While it took 20% longer than anticipated, the fact it went 80% over budget was perhaps a bigger problem as it ended up costing £4.6bn rather than the expected £2.6bn.

One of its biggest issues was that it had few precedents to compare against, which is why it has since been regarded as “one of the engineering wonders of the world”.

However, questions were also asked of the corporate structure – the consortium was a complex joint venture involving companies with conflicting interests – and the procurement stage was said to be rushed.

 

Delayed construction projects in the UK: Olympic Stadium

Olympic Stadium, delayed construction projects in the UK
The Olympic Stadium, in London, pictured in 2012 (Wikipedia Commons/EG Focus)

When London won the bid to hold the 2012 Olympics back in 2005, it estimated the cost of an Olympic Stadium to be £280m.

That figure rose to £429m in the run-up to the Games,  while costs associated with converting it into a multi-purpose venue – it became the home of West Ham United in 2016 – added a further £272m to take total expenditure to £701m.

The conversion costs were originally expected to be £154m, meaning both phases were over budget.

Although the stadium in its original guise was completed in March 2011 – 17 months before the Games began – its legacy use was two years later than planned due to complications with reducing capacity from 80,000 to 54,000.

 

 

Delayed construction projects in the UK: Millennium Dome

Millennium Dome, delayed construction projects in the UK
Millennium Dome, now The O2 Arena (Flickr/James Jin)

Built to usher in a new millennium, bringing the Dome to life as a major exhibition space encountered numerous problems.

It only cost about £43m to build the iconic venue – a large white marquee that features twelve 100m-high yellow support towers – but the total bill has far been about £789m.

About £628m of this was funded through National Lottery grants, a 57% increase on the budgeted £399m as constructed was rushed through to make it ready for a December 31 1999 opening.

The dome’s main problems derived in attracting enough visitors. About 12 million paying visitors were forecast in the original business plan but, by September 2000, estimations had reduced to 4.5 million.

Despite it almost going bankrupt, it has thrived in recent years under a new guise as The O2 Arena, a 20,000 music and entertainment venue that opened in 2007.

 

But not every project is late and over-budget…

Heathrow Terminal 5

Heathrow Airport
Heathrow Airport

A project first mooted in 1982 and the subject of a four-year public inquiry that was completed in 1999, Heathrow Terminal 5 was built to create extra capacity at the world’s busiest airport as air travel exploded in popularity.

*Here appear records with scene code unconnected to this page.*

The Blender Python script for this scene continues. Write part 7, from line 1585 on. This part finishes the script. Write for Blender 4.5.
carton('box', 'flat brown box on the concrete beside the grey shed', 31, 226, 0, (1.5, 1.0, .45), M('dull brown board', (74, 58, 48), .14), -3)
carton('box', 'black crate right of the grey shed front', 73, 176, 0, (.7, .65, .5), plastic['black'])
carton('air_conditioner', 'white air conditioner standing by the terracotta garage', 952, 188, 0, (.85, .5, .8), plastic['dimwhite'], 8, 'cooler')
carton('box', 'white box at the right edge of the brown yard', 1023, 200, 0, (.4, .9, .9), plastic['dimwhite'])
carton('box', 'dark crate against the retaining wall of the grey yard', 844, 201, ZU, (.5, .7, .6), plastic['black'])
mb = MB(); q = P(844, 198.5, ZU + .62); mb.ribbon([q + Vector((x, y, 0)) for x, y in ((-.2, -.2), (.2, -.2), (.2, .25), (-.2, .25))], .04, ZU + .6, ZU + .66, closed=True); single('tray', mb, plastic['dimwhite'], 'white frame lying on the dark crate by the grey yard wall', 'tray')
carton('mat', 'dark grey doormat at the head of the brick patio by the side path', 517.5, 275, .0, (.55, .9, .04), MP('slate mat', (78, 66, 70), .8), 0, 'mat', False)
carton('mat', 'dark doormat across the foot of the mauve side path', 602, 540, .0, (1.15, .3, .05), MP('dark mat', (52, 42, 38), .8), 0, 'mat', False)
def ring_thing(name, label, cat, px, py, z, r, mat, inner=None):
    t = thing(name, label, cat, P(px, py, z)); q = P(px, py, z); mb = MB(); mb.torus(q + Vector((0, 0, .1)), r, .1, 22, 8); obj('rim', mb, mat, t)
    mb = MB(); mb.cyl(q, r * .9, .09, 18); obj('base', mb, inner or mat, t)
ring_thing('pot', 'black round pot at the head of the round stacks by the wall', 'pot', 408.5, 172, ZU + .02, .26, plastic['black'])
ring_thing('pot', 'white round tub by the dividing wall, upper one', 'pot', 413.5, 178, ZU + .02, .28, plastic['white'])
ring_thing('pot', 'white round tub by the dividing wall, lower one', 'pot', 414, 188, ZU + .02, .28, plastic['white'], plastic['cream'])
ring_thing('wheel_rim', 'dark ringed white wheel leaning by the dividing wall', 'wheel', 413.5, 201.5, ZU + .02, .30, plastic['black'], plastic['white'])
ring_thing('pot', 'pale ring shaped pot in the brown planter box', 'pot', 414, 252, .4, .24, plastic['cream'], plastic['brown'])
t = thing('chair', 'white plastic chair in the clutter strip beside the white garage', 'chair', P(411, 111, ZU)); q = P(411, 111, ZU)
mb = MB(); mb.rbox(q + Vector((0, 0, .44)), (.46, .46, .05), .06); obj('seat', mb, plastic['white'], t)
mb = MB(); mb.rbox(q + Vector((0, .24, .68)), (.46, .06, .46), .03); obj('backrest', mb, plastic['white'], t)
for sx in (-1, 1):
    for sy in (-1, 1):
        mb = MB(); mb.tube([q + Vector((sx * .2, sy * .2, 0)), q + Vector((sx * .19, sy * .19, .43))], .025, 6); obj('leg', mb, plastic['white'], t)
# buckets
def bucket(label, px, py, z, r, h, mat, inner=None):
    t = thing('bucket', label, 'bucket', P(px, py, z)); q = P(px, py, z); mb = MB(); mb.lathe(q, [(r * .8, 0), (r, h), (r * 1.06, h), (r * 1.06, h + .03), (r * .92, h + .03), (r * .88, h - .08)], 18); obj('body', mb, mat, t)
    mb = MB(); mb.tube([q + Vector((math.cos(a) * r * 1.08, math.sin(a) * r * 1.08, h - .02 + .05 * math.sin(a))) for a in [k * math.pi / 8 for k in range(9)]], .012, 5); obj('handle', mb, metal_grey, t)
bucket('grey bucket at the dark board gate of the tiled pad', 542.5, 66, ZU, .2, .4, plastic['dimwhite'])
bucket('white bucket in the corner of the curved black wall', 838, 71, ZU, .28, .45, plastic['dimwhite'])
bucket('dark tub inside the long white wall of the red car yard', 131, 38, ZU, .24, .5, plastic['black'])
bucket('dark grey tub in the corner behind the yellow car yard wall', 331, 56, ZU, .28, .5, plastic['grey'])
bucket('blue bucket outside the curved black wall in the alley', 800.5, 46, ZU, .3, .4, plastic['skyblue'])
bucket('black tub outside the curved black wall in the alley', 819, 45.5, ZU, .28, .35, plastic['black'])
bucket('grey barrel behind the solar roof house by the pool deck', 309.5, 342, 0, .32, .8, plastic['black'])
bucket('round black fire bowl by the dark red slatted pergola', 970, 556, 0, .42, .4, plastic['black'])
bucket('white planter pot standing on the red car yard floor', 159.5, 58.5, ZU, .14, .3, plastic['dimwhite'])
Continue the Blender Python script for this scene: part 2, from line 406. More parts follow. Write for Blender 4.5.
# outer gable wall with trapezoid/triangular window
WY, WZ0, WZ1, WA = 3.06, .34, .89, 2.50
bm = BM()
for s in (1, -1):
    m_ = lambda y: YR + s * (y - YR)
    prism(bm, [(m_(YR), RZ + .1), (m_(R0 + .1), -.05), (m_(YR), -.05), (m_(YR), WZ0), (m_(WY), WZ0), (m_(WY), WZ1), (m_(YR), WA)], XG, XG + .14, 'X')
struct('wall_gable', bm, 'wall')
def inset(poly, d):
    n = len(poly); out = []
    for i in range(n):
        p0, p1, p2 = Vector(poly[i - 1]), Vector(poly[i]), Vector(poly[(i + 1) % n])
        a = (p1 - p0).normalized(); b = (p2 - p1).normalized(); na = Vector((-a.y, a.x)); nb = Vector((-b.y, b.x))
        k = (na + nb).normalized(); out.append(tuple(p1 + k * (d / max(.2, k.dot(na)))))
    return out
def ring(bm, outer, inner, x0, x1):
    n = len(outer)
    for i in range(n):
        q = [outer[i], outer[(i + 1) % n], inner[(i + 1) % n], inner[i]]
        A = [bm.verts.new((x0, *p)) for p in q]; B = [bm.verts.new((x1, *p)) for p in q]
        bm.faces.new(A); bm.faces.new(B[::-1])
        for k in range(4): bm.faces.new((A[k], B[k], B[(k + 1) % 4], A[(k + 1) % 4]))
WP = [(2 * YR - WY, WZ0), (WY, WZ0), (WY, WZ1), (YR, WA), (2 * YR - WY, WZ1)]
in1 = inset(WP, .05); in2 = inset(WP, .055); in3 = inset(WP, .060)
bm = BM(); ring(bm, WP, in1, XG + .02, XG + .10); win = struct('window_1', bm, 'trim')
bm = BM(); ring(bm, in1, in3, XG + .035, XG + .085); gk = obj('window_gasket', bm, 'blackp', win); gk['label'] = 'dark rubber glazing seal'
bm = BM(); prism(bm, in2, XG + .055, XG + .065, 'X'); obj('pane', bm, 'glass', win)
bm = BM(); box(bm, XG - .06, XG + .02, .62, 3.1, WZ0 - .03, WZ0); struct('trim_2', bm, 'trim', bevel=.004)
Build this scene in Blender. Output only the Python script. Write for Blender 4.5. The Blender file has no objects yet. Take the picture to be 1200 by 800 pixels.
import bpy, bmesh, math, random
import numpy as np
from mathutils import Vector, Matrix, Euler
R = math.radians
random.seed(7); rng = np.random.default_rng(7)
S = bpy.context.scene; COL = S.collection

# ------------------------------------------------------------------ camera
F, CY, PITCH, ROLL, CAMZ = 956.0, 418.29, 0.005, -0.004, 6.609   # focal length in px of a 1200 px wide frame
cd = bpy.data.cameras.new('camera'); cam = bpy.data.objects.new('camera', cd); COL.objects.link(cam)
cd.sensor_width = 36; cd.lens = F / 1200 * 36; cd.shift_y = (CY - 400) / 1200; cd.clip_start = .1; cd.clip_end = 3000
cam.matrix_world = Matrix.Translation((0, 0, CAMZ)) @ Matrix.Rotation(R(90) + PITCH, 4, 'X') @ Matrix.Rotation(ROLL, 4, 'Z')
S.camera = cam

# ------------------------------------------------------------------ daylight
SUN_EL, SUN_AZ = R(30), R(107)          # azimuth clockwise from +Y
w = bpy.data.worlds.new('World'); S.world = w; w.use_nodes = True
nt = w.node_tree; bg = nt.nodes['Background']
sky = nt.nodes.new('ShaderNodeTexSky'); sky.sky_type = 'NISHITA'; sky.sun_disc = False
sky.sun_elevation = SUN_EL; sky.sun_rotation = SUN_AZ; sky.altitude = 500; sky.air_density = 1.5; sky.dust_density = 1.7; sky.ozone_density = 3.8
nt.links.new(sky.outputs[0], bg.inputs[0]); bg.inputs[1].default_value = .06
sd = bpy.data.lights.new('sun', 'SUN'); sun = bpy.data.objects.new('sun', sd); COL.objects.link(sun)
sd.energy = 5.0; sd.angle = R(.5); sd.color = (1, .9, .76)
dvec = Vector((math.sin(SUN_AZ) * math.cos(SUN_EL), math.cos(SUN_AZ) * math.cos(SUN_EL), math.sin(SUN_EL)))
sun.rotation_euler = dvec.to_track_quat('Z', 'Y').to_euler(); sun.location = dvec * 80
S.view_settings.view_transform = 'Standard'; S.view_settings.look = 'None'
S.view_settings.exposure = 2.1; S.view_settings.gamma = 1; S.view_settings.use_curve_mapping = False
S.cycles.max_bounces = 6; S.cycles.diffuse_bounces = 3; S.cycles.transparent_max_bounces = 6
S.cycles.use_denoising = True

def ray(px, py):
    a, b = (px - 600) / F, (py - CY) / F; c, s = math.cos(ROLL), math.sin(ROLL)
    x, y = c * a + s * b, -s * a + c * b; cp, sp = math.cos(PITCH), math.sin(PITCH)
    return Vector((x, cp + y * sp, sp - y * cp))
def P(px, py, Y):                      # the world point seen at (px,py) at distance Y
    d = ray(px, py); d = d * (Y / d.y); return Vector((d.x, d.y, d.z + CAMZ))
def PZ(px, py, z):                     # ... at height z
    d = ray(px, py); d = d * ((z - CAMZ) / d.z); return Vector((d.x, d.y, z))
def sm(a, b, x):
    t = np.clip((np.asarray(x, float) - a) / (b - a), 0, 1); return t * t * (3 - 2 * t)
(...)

And it was something of a rarity in that it was delivered both on time and on budget

The new terminal was opened to the public in 2008 after six years of construction – in which 80,000 artefacts were discovered – and cost £4.2bn for what has been described as an engineering masterpiece.

But the first day didn’t go quite as smoothly. Despite 15 years in planning, thousands of passengers had their flights delayed, with tens of thousands of lost bags and hundreds of cancelled flights.